The earliest Western printing press in India was established by Jesuits in Goa in 1556, but few of its products survive. The Protestant Mission in the Danish colony of Tranquebar had been established by Lutheran clergy from Halle in 1706, led by Bartholomäus Ziegenbalg (1683–1719). In 1712 the Mission was equipped with a press, supplied by the Society for Promoting Christian Knowledge in London. The first printing in Tamil from this press followed a year later, using types cast in Halle. With this equipment the mission set about printing the New Testament in Tamil, in Zeigenbalg’s translation, but the Halle type was found too large for this undertaking and a new, smaller fount was cast, using the lead covers of Cheshire cheeses sent over by the SPCK. It is probably this type which is used in the present work.
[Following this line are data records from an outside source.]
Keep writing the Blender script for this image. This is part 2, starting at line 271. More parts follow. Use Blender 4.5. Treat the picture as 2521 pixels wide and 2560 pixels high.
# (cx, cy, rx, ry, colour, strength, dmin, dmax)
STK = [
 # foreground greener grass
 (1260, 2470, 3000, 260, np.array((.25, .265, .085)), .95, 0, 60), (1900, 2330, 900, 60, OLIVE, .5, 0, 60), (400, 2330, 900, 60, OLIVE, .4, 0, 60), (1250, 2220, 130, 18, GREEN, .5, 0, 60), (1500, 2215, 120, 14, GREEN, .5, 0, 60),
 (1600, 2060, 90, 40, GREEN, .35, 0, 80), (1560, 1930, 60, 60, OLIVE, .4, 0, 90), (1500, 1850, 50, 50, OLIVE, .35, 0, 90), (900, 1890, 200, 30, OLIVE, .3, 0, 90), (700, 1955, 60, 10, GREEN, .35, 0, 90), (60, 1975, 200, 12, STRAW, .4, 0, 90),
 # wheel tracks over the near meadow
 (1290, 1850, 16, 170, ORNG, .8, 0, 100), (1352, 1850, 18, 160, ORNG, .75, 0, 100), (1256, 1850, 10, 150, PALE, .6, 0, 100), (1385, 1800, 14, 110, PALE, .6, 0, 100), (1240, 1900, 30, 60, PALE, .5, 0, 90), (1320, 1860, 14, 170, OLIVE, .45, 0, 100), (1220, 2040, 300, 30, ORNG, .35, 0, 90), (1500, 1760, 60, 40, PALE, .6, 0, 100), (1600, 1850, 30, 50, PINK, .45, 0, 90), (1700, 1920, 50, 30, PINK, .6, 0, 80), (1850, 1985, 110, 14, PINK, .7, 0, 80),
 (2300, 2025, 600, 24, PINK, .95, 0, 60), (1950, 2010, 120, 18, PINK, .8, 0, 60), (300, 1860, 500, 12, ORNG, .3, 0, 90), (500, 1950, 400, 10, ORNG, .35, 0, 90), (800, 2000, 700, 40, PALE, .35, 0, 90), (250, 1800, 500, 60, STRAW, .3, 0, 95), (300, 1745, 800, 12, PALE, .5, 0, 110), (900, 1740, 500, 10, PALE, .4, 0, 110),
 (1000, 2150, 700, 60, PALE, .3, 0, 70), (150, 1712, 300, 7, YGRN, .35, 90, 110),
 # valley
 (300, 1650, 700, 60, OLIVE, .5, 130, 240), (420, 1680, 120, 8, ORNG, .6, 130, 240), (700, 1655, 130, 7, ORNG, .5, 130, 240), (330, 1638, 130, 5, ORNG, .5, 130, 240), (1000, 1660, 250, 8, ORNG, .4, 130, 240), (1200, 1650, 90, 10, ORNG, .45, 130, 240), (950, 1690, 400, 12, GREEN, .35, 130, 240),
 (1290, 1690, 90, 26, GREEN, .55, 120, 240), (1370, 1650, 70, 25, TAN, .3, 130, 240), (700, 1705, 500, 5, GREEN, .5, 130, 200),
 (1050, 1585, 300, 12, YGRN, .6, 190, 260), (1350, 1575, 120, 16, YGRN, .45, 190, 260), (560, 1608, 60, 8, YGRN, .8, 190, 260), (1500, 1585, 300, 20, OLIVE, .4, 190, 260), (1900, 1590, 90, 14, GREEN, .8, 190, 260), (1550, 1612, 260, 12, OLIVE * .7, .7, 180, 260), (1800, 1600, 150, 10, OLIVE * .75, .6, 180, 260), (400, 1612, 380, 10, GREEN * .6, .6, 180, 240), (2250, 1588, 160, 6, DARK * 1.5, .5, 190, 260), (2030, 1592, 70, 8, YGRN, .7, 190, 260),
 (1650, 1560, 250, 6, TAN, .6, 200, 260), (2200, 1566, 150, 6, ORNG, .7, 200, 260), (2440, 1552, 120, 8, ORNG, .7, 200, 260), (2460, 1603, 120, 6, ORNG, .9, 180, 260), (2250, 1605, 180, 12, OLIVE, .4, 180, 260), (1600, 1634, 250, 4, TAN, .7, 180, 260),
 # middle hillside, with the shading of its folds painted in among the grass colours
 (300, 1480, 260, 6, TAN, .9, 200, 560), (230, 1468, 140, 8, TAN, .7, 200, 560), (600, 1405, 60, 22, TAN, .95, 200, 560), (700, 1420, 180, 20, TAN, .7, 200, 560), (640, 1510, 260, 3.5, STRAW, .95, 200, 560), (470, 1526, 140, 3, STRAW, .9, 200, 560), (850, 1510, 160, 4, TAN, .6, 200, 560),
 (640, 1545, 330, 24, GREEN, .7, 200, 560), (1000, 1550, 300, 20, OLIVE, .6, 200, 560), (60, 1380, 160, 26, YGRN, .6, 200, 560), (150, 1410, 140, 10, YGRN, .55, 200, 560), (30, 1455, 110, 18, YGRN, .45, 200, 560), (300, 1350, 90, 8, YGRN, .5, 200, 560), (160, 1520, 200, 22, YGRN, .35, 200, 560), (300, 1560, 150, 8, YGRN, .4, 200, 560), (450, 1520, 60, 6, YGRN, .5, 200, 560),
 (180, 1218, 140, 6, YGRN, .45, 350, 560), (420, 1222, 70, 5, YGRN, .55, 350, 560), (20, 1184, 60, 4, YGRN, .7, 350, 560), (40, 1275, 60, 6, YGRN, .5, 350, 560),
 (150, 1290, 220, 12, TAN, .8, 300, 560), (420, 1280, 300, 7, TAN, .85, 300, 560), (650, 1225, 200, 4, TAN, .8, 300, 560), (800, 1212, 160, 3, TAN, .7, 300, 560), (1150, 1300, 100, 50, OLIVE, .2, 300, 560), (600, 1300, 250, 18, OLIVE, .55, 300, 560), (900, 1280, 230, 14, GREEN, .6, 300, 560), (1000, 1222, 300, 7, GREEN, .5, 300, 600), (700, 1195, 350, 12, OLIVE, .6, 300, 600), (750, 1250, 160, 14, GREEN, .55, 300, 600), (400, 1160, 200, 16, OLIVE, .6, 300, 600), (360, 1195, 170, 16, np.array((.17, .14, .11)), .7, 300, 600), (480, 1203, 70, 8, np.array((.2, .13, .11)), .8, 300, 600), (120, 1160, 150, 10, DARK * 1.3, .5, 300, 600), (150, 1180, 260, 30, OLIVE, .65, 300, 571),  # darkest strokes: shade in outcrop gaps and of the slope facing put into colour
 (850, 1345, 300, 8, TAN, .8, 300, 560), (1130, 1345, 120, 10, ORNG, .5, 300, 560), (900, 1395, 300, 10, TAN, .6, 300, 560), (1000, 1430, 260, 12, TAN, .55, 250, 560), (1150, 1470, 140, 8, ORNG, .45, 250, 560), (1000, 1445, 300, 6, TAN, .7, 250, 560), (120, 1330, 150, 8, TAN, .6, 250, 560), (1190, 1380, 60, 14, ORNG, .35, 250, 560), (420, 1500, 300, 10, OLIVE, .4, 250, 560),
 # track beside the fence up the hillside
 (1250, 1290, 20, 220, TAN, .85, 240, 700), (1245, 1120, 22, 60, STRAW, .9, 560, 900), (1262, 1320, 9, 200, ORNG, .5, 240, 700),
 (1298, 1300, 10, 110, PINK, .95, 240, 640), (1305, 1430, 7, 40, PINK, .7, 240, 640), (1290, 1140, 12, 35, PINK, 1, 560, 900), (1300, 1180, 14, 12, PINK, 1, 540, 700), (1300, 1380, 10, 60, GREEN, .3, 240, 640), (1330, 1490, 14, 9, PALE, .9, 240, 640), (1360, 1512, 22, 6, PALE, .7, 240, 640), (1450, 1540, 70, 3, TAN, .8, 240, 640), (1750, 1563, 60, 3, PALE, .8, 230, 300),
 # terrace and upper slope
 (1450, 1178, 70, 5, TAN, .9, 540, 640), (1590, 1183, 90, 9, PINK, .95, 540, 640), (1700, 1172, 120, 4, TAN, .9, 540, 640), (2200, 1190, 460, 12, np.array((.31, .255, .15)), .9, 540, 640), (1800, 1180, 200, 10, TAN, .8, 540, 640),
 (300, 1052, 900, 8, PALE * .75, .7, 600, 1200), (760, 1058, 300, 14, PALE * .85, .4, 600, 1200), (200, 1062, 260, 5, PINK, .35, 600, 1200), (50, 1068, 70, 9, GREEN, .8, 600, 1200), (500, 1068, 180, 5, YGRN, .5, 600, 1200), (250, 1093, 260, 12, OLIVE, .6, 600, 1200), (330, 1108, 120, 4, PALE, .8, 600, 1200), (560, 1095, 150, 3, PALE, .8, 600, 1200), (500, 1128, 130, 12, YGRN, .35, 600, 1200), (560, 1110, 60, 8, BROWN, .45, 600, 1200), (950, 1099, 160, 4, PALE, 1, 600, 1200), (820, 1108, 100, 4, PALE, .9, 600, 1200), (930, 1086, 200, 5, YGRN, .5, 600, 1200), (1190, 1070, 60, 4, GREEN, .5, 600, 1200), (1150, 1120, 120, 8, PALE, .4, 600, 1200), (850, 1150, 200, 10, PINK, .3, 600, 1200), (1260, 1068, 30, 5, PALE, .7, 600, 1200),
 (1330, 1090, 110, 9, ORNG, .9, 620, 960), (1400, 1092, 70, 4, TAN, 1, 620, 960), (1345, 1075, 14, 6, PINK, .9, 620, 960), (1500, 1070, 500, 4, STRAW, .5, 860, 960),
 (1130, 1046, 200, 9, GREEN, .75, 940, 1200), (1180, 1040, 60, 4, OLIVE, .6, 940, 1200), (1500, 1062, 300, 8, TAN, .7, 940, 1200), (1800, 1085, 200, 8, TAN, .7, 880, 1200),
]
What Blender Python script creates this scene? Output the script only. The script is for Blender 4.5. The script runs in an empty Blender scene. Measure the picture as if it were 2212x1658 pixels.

The text is Mores vitamque Christiano dignam delineantes regulae centum, a collection of Christian rules for living translated into Tamil. The author is Benjamin Schultze (1689–1760), a native of Halle, who had arrived in Tranquebar in 1719 and was to complete Ziegenbalg’s translation of the Old Testament after the latter’s early death. Schultze became an authority on Indian languages and would publish a version of the same work in Telugu in 1747, after his return to Halle.
No other copy of this text is recorded in the UK, and only three worldwide, of which two are in Halle and one in Geneva. The book survives in what is probably its original parchment binding, typical of the products of this press.
The only other products of the Danish Mission press in the University Library are three editions of parts of the Bible, in the version revised and completed by Schultze after Ziegenbalg. The first of these bears a date of 1722, but was probably completed in 1724. This acquisition is therefore the earliest book from the Tranquebar press in Cambridge, and of course the earliest book printed in any Indian language here. There is considerable current research interest on early printing in India, a field in which the Library’s existing collections are notably strong. Products of the Danish Mission press are currently not well represented however, and this was a welcome opportunity to acquire an exceptionally scarce example.